Barnes: I'm truly excited to come back to the Storm, one of the best organizations in the WNBA. I'm really excited.

Is broadcasting something you've thought about for a while as your future role?
It's definitely something I want to do down the line. I've played basketball for so long, so I've just been exploring my options. I had a good time doing some in-studio work for NBA TV; I had a lot of fun. I had a chance to do the 2006 World Championships and it was really exciting and challenging. I'm ready for the next chapter in my book.


"I thought, 'Oh, how hard is it to sit and watch and talk about the game?' but it was definitely a lot more challenging than I anticipated."
D. Clarke Evans/NBAE/Getty
What was it like working as a color analyst for a few games during the World Championships?
It wasn't exactly what I expected. I didn't know what to expect. First of all, we were in the studio acting like we were in Brazil. That was a challenge because it was my first time. I was told it's a lot easier at the game because you feel the emotion of the game, you're in the game, you're seeing exactly what's going on. In the studio, sometimes the replays weren't right. There were a lot of technical errors. It was a challenge. It was a lot harder than I thought it would be. I thought, 'Oh, how hard is it to sit and watch and talk about the game?' but it was definitely a lot more challenging than I anticipated.

Did it open your eyes to things you hadn't thought about as a player?
Yeah, you don't think about half of it. I never knew that there were certain times the analyst was supposed to talk and certain times you're not. You don't think about those things as a player. You always think you sit there and talk about the game and what's going on, but it's totally different. I have much more respect for this side of things now than I had as a player.

How much did you want this position in particular?
Not until the playoffs last season did I know that there was a possibility this position would be open. It wasn't something I considered before. When I heard there was an opening, I love the Storm, I loved being a part of the Storm was there, I just thought this could be a great opportunity for me to get some experience, be with the team I love and the organization I've been a part of.
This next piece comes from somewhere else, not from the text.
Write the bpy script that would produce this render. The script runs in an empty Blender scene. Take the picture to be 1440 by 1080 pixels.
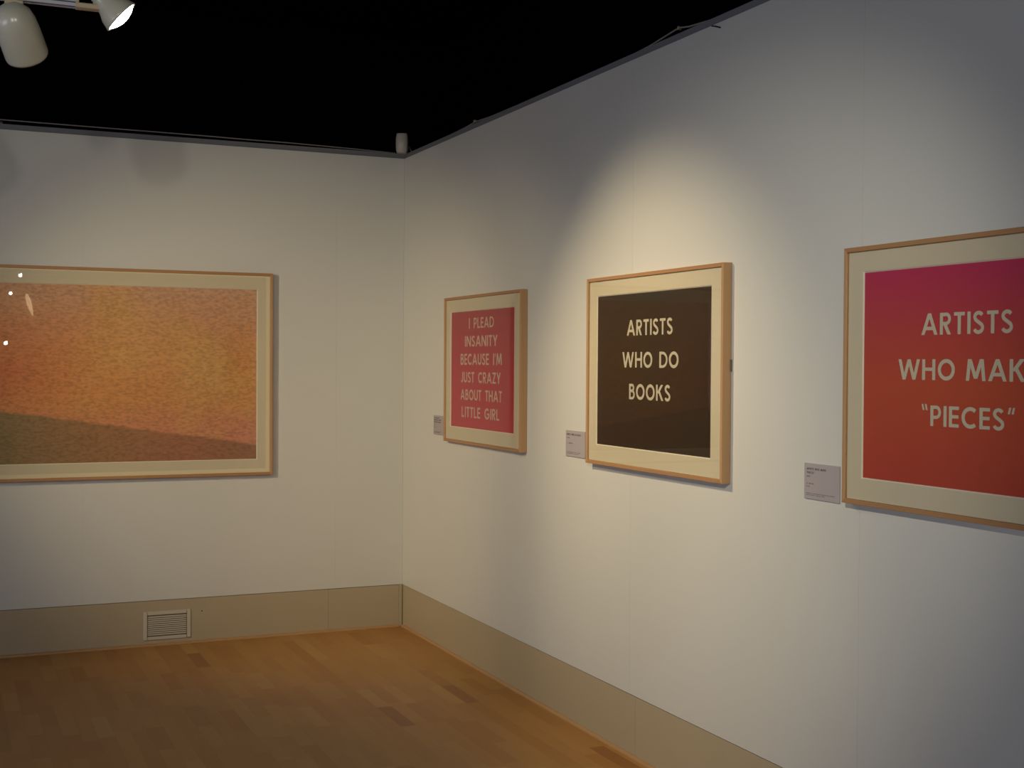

I thought this was a great opportunity so I should go for it.

How does your experience playing for Anne Donovan and with many of the Storm's players help you in this role?
That's definitely going to be one of my strengths, because I have played with or against most of the players in the WNBA. Even overseas, I'm still playing against a lot of them. Playing for Anne Donovan, there's a lot of plays I know, I know her style, I know how the practices go, I know what she looks for conceptually from her team. Also, I know so many of the players - a lot of them on a personal level. I'm able to get through to the fans how this person is off the court, so they can get to know the player a little better. Then it's easy for me to interview Tully (Bevilaqua) on the road, or Cheryl, I've played with her this off-season. I've practiced with her every day and watched her get better, so me talking about what she brings from playing with her, it's just a different perspective.

How much is reconnecting with Storm fans a part of your excitement?
Well, Storm fans are the best fans in the WNBA. I've been a part of something like five organizations, and there is no fans and no organization like the Storm. I'm just excited to be a part of that. I think there is already so much enthusiasm and excitement amongst Storm fans. I think me being a former player is going to add to that, because they know that I know and have played against a lot of these players.

Are you able to increase your work with your foundation, Adia's Dreams in Action, in this new position?
It's going to help me a lot, because I've been gone. I've been in Russia, California; I've been away for a while. I haven't been as active as I wanted to be. Now I'm going to have the time to start doing more things again in Seattle. I started something great. I was the first player there to start a foundation; some of the things I implemented as a player, Simone (Edwards) and Betty (Lennox), they're still doing similar programs. I think it's great for me to be back and give to the community. That was a huge part of what I gave as a player, so I'm going to continue to do that on this level for sure.